Saturday, July 15, 2006

Why must I be absurdly overqualified for everything I do?

This post will serve a dual purpose. The first and more essential being the announcement of my official title in the Wirsing '32 campaign: Director of Lessons Learned. It is an honor and a privilege to hold such an illustrious position in such a noble endeavor.

The second purpose, while not as essential, is arguably more essential. To prove that Wirsing '32 is not, in fact, the beer-fueled concoction of a group of wage-earning and/or unemployed grad students and is, in fact, a legitimate presidential campaign, I feel compelled to outline my sterling and unassailable qualifications for the job.

First of all, I am not nor have I ever been chair of the Texas State Lottery Commission. Second, poised as I am at the threshold of the shining fortress that is the field of Information Science, Lessons Learned are, basically, my shit. The general aim of information access, at least as far as why I feel compelled to amass silly amounts of student loan debt in order to break into the profession, is to make sense of the ridiculous barrage of facts and opinions and images generated every day. Every second. And it's further the truth that making sense of this information-- finding patterns, if you will-- will hopefully allow individuals to make better choices and to-- yes-- learn lessons. From their fuck-ups and the fuck-ups of others.

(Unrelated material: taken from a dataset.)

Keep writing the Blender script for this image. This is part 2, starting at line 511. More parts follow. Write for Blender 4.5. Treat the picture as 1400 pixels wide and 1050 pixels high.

Also, my favorite episode of Arrested Development is the one where George Sr., who for years used a one-armed friend to teach his children various life lessons*, uses the same man to teach his children a lesson about why you should never teach your children lessons. All lessons were learned.

*Children forget to leave note indicating that the milk carton is nearly empty. George Sr. is enraged. Loads kids in the car for a mad dash to the supermarket. On the way, hits a pedestrian whose arm is severed by the impact, and who after the children are thoroughly horrified reveals himself to be the one-armed friend wearing a prosthesis. "That's why you ALWAYS LEAVE A NOTE."